**EXERCISE DETAILS**: Output the data that follows exactly, line for line.

**MATERIAL**:
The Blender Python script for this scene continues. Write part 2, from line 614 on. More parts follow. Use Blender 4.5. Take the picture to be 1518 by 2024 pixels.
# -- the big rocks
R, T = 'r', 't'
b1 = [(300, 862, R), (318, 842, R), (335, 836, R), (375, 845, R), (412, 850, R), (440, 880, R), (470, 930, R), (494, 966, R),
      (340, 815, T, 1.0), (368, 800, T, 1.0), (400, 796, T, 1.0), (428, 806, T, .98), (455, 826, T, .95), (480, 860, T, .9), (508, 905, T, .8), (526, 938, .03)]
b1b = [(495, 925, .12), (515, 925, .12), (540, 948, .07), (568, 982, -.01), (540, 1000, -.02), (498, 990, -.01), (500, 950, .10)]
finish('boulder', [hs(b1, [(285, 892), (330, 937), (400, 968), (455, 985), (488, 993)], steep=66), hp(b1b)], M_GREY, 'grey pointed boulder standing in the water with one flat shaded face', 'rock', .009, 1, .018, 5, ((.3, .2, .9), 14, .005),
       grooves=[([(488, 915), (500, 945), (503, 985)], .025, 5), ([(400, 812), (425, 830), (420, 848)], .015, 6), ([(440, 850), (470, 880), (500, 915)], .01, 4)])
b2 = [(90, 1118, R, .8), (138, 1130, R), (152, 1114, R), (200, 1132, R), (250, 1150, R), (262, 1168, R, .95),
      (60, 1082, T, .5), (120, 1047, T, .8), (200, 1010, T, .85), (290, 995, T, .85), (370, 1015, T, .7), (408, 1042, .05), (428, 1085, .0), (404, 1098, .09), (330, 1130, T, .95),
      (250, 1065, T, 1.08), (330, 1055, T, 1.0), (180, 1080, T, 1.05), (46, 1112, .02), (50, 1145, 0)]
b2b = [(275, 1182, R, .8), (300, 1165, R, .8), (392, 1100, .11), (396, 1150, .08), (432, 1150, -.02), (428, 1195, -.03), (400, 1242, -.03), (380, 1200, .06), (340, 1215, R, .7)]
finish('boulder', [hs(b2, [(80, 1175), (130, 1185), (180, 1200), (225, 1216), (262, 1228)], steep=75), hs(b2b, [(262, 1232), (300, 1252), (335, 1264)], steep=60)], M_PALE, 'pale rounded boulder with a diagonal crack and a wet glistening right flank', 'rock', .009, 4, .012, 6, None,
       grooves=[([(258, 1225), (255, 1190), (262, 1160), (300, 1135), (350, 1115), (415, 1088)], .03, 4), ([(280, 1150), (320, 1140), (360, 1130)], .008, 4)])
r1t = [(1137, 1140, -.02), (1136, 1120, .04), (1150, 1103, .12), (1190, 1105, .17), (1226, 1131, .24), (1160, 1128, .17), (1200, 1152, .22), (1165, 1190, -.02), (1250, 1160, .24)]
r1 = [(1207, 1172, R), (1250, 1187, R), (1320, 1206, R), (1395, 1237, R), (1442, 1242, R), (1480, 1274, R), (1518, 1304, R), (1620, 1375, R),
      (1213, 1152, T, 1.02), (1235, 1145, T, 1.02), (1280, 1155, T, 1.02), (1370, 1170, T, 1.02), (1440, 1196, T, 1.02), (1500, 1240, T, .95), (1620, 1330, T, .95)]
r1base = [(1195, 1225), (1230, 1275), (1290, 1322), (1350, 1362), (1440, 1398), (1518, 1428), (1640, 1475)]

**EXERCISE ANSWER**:
The Blender Python script for this scene continues. Write part 2, from line 614 on. More parts follow. Use Blender 4.5. Take the picture to be 1518 by 2024 pixels.
# -- the big rocks
R, T = 'r', 't'
b1 = [(300, 862, R), (318, 842, R), (335, 836, R), (375, 845, R), (412, 850, R), (440, 880, R), (470, 930, R), (494, 966, R),
      (340, 815, T, 1.0), (368, 800, T, 1.0), (400, 796, T, 1.0), (428, 806, T, .98), (455, 826, T, .95), (480, 860, T, .9), (508, 905, T, .8), (526, 938, .03)]
b1b = [(495, 925, .12), (515, 925, .12), (540, 948, .07), (568, 982, -.01), (540, 1000, -.02), (498, 990, -.01), (500, 950, .10)]
finish('boulder', [hs(b1, [(285, 892), (330, 937), (400, 968), (455, 985), (488, 993)], steep=66), hp(b1b)], M_GREY, 'grey pointed boulder standing in the water with one flat shaded face', 'rock', .009, 1, .018, 5, ((.3, .2, .9), 14, .005),
       grooves=[([(488, 915), (500, 945), (503, 985)], .025, 5), ([(400, 812), (425, 830), (420, 848)], .015, 6), ([(440, 850), (470, 880), (500, 915)], .01, 4)])
b2 = [(90, 1118, R, .8), (138, 1130, R), (152, 1114, R), (200, 1132, R), (250, 1150, R), (262, 1168, R, .95),
      (60, 1082, T, .5), (120, 1047, T, .8), (200, 1010, T, .85), (290, 995, T, .85), (370, 1015, T, .7), (408, 1042, .05), (428, 1085, .0), (404, 1098, .09), (330, 1130, T, .95),
      (250, 1065, T, 1.08), (330, 1055, T, 1.0), (180, 1080, T, 1.05), (46, 1112, .02), (50, 1145, 0)]
b2b = [(275, 1182, R, .8), (300, 1165, R, .8), (392, 1100, .11), (396, 1150, .08), (432, 1150, -.02), (428, 1195, -.03), (400, 1242, -.03), (380, 1200, .06), (340, 1215, R, .7)]
finish('boulder', [hs(b2, [(80, 1175), (130, 1185), (180, 1200), (225, 1216), (262, 1228)], steep=75), hs(b2b, [(262, 1232), (300, 1252), (335, 1264)], steep=60)], M_PALE, 'pale rounded boulder with a diagonal crack and a wet glistening right flank', 'rock', .009, 4, .012, 6, None,
       grooves=[([(258, 1225), (255, 1190), (262, 1160), (300, 1135), (350, 1115), (415, 1088)], .03, 4), ([(280, 1150), (320, 1140), (360, 1130)], .008, 4)])
r1t = [(1137, 1140, -.02), (1136, 1120, .04), (1150, 1103, .12), (1190, 1105, .17), (1226, 1131, .24), (1160, 1128, .17), (1200, 1152, .22), (1165, 1190, -.02), (1250, 1160, .24)]
r1 = [(1207, 1172, R), (1250, 1187, R), (1320, 1206, R), (1395, 1237, R), (1442, 1242, R), (1480, 1274, R), (1518, 1304, R), (1620, 1375, R),
      (1213, 1152, T, 1.02), (1235, 1145, T, 1.02), (1280, 1155, T, 1.02), (1370, 1170, T, 1.02), (1440, 1196, T, 1.02), (1500, 1240, T, .95), (1620, 1330, T, .95)]
r1base = [(1195, 1225), (1230, 1275), (1290, 1322), (1350, 1362), (1440, 1398), (1518, 1428), (1640, 1475)]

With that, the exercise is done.